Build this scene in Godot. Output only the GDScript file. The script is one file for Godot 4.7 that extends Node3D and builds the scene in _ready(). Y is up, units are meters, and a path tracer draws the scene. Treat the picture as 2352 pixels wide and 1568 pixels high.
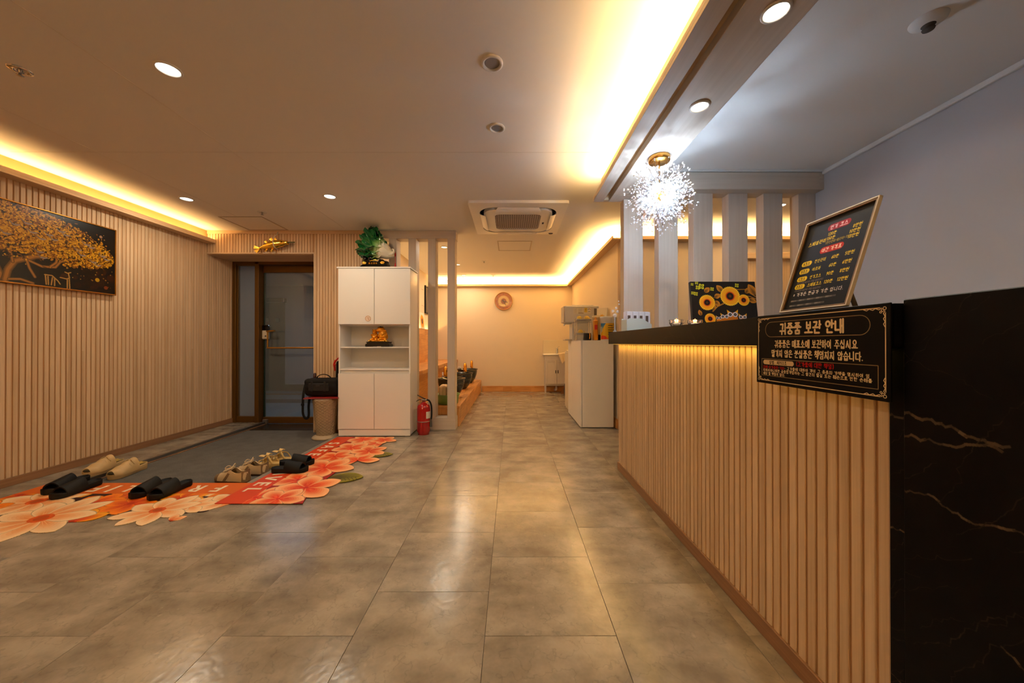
extends Node3D
# Foyer of a small foot-bath and massage shop, seen from 1.03 m above the floor. Metres; the camera looks along -Z,
# and D(x, y, d) is the point x right, y up, d metres in front of the camera.

const H := 2.362          # ceiling
const WALL_L := -3.61     # face of the slats on the left wall
const WALL_R := 2.42      # right wall of the reception
const WALL_D := 4.18      # plane of the door wall and the partition
const BACK_L := -1.66     # back room
const BACK_R := 1.274
const BACK_Z := 7.45
const LOW := -0.035       # floor of the shoe area

const WARM := Color(1.0, 0.80, 0.50)
const COOL := Color(0.80, 0.89, 1.0)
const NEUTRAL := Color(1.0, 0.94, 0.84)

var M := {}
var names := {}
var rng := RandomNumberGenerator.new()


func _ready() -> void:
	rng.seed = 7
	var cam := Camera3D.new()
	cam.name = "camera"
	cam.position = Vector3(0, 1.03, 0)
	cam.rotation_degrees = Vector3(0.212, -0.07, 0)
	cam.fov = 2.0 * rad_to_deg(atan(784.0 / 810.0))
	cam.near = 0.02
	cam.current = true
	add_child(cam)
	var env := Environment.new()
	env.background_mode = Environment.BG_COLOR
	env.background_color = Color(0.0, 0.0, 0.0)
	env.tonemap_mode = Environment.TONE_MAPPER_LINEAR
	env.tonemap_exposure = 1.12
	env.sdfgi_enabled = true
	env.ssao_enabled = true
	env.ssil_enabled = true
	var we := WorldEnvironment.new()
	we.name = "environment"
	we.environment = env
	add_child(we)
	make_materials()
	build_shell()
	build_ceiling_things()
	build_screens()
	build_door_and_corridor()
	build_counter()
	build_counter_things()
	build_cabinet_and_entry()
	build_shoes()
	build_back_room()


# ---------------------------------------------------------------- nodes
func D(x: float, y: float, d: float) -> Vector3:
	return Vector3(x, y, -d)


func numbered(called: String) -> String:
	var n: int = names.get(called, 0)
	names[called] = n + 1
	return called if n == 0 else "%s_%03d" % [called, n]


func tag(o: Node, label: String, category: String, group := "", kind := "") -> Node:
	o.set_meta("label", label)
	o.set_meta("category", category)
	if group:
		o.set_meta("group", group)
	if kind:
		o.set_meta("kind", kind)
	return o


func thing(called: String, at: Vector3, label: String, category: String, group := "", turn := 0.0) -> Node3D:
	var o := Node3D.new()
	o.name = numbered(called)
	o.position = at
	o.rotation.y = turn
	add_child(o)
	tag(o, label, category, group)
	return o


func structure(called: String, label: String, category: String) -> Node3D:
	var o := Node3D.new()
	o.name = called
	add_child(o)
	tag(o, label, category, "", "structure")
	return o


func obj(called: String, st: SurfaceTool, m: Material, parent: Node = null) -> MeshInstance3D:
	st.generate_normals()
	var o := MeshInstance3D.new()
	o.mesh = st.commit()
	o.material_override = m
	if parent == null:
		o.name = numbered(called)
		add_child(o)
	else:
		o.name = called
		parent.add_child(o, true)
	return o


func copy_mesh(called: String, mesh: Mesh, m: Material, at: Vector3, parent: Node) -> MeshInstance3D:
	var o := MeshInstance3D.new()
	o.name = called
	o.mesh = mesh
	o.material_override = m
	o.position = at
	parent.add_child(o, true)
	return o


func again(o: Node3D, at: Vector3, turn: float, label: String) -> Node3D:
	var c: Node3D = o.duplicate()
	c.name = numbered(String(o.name).trim_suffix("_001"))
	add_child(c)
	c.position = at
	c.rotation.y = turn
	c.set_meta("label", label)
	return c


func shine(l: Light3D, at: Vector3, color: Color, energy: float, parent: Node = null, size := 0.05) -> Light3D:
	l.name = "glow"
	l.light_color = color
	l.light_energy = energy
	l.light_size = size
	l.shadow_enabled = true
	if l is OmniLight3D:
		l.omni_range = 20.0
		l.omni_attenuation = 2.0
	elif l is SpotLight3D:
		l.spot_range = 20.0
		l.spot_attenuation = 2.0
	elif l is AreaLight3D:
		l.area_range = 20.0
		l.area_attenuation = 2.0
	(parent if parent else self).add_child(l, true)
	l.position = at
	return l


# a strip of light of length len along the axis "along" (0 x, 2 z), shining up or down
func strip_light(at: Vector3, length: float, along: int, energy: float, color: Color, up: bool, parent: Node, wide := 0.02, tilt := 0.0) -> void:
	var a := AreaLight3D.new()
	a.area_size = Vector2(length, wide) if along == 0 else Vector2(wide, length)
	a.area_normalize_energy = true
	shine(a, at, color, energy, parent)
	a.rotation_degrees = Vector3(90 if up else -90, 0, 0)
	a.basis = Basis(Vector3(1, 0, 0) if along == 0 else Vector3(0, 0, 1), deg_to_rad(tilt)) * a.basis


# ---------------------------------------------------------------- shapes
func S() -> SurfaceTool:
	var st := SurfaceTool.new()
	st.begin(Mesh.PRIMITIVE_TRIANGLES)
	st.set_smooth_group(-1)
	st.set_color(Color.WHITE)
	st.set_uv(Vector2.ZERO)
	return st


func tri(st: SurfaceTool, a: Vector3, b: Vector3, c: Vector3, out: Vector3, ua := Vector2.ZERO, ub := Vector2.ZERO, uc := Vector2.ZERO) -> void:
	if (a - c).cross(a - b).dot(out) < 0.0:
		var t := b
		b = c
		c = t
		var u := ub
		ub = uc
		uc = u
	st.set_uv(ua)
	st.add_vertex(a)
	st.set_uv(ub)
	st.add_vertex(b)
	st.set_uv(uc)
	st.add_vertex(c)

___

• What needs to be done: From the first line above down to the line with "const LOW := -0.035", reproduce every line and no others, omitting pictures.

• Answer to the problem:
Build this scene in Godot. Output only the GDScript file. The script is one file for Godot 4.7 that extends Node3D and builds the scene in _ready(). Y is up, units are meters, and a path tracer draws the scene. Treat the picture as 2352 pixels wide and 1568 pixels high.
extends Node3D
# Foyer of a small foot-bath and massage shop, seen from 1.03 m above the floor. Metres; the camera looks along -Z,
# and D(x, y, d) is the point x right, y up, d metres in front of the camera.

const H := 2.362          # ceiling
const WALL_L := -3.61     # face of the slats on the left wall
const WALL_R := 2.42      # right wall of the reception
const WALL_D := 4.18      # plane of the door wall and the partition
const BACK_L := -1.66     # back room
const BACK_R := 1.274
const BACK_Z := 7.45
const LOW := -0.035       # floor of the shoe area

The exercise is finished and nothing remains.